Entries with scene source code
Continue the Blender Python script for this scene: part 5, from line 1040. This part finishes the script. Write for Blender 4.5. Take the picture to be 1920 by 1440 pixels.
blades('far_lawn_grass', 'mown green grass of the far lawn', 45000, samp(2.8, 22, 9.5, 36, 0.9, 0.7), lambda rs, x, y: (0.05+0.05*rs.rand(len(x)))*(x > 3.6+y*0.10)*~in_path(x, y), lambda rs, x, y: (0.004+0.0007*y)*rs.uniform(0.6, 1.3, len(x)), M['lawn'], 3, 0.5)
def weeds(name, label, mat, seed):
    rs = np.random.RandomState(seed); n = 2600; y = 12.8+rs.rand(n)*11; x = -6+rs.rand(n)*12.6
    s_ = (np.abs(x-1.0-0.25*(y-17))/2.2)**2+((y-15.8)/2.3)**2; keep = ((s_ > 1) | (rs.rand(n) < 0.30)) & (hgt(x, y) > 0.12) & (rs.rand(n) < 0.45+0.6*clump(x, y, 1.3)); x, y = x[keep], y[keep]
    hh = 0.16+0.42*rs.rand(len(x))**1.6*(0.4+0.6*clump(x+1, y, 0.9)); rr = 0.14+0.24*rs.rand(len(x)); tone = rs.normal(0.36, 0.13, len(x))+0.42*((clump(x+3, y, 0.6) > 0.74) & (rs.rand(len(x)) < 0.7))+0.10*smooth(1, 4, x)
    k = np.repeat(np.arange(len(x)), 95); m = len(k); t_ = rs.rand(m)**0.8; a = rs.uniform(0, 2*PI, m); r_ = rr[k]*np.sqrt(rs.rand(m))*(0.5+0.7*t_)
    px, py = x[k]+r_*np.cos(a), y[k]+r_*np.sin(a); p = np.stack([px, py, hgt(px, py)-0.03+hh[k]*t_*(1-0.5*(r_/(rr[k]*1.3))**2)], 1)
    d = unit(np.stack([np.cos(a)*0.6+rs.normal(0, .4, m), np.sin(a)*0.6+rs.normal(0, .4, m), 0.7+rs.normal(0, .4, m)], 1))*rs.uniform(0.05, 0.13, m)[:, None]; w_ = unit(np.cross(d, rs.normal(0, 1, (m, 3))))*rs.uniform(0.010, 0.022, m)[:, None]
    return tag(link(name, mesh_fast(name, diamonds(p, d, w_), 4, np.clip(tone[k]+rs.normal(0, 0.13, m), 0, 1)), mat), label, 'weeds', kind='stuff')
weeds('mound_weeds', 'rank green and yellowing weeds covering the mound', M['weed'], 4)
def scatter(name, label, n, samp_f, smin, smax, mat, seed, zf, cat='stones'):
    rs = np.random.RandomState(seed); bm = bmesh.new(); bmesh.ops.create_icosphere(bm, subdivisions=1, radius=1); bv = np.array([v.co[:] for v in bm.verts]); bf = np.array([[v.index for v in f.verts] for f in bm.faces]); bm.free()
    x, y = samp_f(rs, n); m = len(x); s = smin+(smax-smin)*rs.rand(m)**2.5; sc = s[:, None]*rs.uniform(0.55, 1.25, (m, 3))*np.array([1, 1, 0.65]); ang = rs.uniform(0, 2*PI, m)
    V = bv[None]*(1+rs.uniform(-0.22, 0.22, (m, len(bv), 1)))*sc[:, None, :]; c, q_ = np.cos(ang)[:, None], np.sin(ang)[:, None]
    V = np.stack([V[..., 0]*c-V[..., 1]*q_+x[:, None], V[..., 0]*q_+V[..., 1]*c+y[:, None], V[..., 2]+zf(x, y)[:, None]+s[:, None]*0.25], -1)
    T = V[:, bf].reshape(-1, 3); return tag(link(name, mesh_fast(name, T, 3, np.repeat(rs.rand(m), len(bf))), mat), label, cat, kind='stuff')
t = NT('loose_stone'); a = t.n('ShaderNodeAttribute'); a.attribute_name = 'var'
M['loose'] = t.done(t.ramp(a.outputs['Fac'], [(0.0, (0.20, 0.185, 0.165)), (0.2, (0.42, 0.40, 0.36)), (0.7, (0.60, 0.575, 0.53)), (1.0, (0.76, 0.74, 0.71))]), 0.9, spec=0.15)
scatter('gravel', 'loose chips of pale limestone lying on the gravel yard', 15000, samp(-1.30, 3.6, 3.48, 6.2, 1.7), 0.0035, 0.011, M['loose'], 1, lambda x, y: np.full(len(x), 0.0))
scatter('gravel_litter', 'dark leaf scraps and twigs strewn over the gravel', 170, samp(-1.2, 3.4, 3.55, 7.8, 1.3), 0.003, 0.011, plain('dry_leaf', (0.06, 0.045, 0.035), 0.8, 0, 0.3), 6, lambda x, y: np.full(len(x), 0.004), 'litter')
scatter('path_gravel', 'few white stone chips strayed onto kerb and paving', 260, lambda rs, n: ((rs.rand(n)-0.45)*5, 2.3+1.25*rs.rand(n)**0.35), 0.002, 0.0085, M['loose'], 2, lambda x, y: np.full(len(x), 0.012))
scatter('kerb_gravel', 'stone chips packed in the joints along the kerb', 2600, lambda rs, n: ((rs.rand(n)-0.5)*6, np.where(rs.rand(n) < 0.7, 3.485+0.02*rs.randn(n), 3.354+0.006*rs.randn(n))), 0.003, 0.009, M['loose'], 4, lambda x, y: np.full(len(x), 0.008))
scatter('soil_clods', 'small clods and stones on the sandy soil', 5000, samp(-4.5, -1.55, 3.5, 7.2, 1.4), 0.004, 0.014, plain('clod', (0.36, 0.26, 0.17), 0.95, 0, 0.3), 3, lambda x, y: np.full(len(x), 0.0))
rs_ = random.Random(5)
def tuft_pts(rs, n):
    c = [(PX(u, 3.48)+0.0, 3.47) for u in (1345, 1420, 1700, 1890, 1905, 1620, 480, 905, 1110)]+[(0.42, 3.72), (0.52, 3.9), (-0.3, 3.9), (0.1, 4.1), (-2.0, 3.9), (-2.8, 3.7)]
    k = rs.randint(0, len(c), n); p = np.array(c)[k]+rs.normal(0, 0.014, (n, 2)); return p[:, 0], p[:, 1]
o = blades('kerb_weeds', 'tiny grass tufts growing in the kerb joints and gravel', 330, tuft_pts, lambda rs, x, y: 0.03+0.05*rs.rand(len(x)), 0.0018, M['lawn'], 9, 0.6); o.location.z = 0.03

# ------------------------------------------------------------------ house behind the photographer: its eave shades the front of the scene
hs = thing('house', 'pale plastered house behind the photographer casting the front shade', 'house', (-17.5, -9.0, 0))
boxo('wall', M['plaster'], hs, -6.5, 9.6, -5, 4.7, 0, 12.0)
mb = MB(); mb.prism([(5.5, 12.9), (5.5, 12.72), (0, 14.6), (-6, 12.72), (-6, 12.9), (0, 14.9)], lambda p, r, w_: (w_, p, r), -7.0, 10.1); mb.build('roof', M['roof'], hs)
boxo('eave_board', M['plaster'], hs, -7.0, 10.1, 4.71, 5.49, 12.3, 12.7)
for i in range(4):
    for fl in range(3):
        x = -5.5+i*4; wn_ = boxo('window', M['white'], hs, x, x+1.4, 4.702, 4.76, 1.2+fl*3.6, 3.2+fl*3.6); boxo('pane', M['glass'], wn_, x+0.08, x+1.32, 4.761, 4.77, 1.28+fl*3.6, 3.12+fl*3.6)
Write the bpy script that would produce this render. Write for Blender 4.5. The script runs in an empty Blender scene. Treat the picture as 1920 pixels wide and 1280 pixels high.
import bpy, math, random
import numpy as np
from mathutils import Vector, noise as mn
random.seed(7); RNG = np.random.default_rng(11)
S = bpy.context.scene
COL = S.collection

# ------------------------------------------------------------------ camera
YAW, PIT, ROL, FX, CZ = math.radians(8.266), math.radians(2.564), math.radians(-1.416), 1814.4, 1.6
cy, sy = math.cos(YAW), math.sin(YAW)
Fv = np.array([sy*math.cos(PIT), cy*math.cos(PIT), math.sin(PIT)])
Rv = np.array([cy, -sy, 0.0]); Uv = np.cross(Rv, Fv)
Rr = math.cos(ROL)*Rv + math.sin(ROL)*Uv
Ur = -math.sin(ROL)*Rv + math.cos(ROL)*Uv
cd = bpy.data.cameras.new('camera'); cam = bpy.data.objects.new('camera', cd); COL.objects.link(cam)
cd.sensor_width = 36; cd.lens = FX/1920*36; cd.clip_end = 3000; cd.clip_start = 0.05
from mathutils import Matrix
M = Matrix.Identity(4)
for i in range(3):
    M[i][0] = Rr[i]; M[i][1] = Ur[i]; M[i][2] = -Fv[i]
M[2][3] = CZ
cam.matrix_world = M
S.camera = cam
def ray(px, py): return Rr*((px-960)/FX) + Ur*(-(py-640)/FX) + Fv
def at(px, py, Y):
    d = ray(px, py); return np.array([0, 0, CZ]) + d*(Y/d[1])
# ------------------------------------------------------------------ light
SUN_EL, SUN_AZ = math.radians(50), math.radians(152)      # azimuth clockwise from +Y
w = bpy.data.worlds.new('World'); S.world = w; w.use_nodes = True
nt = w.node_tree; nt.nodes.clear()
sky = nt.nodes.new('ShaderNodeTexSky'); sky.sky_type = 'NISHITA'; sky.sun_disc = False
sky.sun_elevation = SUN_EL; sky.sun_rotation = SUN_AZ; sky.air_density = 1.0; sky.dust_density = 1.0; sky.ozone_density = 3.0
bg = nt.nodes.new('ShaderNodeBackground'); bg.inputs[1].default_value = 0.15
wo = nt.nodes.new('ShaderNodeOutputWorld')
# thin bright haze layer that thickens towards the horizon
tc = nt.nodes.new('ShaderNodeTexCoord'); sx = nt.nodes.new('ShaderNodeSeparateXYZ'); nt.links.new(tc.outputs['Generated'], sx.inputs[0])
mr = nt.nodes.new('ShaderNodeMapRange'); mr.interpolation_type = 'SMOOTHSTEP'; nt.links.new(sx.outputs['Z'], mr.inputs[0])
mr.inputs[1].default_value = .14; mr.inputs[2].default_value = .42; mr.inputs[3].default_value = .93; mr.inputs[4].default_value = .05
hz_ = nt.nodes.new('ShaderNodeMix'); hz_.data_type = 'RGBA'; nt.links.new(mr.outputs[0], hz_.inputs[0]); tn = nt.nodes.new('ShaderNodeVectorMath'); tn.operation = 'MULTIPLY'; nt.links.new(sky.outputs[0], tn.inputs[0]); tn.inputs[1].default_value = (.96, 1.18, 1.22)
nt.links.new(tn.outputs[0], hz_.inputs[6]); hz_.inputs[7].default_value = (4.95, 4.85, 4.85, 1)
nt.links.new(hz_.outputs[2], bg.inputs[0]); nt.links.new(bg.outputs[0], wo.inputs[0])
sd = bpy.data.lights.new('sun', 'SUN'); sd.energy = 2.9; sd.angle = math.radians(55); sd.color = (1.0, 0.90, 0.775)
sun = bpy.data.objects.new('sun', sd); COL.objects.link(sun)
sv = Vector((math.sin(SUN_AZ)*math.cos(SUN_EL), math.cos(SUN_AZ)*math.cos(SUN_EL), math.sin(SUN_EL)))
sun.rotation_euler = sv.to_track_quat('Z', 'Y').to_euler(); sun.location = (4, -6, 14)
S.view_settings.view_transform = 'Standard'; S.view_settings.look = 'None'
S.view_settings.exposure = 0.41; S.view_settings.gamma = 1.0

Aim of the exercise
From the entries above, extract only the lines running from the one containing "Write the bpy" through the one containing "COL = S.collection", inclusive.

Answer to this exercise
Write the bpy script that would produce this render. Write for Blender 4.5. The script runs in an empty Blender scene. Treat the picture as 1920 pixels wide and 1280 pixels high.
import bpy, math, random
import numpy as np
from mathutils import Vector, noise as mn
random.seed(7); RNG = np.random.default_rng(11)
S = bpy.context.scene
COL = S.collection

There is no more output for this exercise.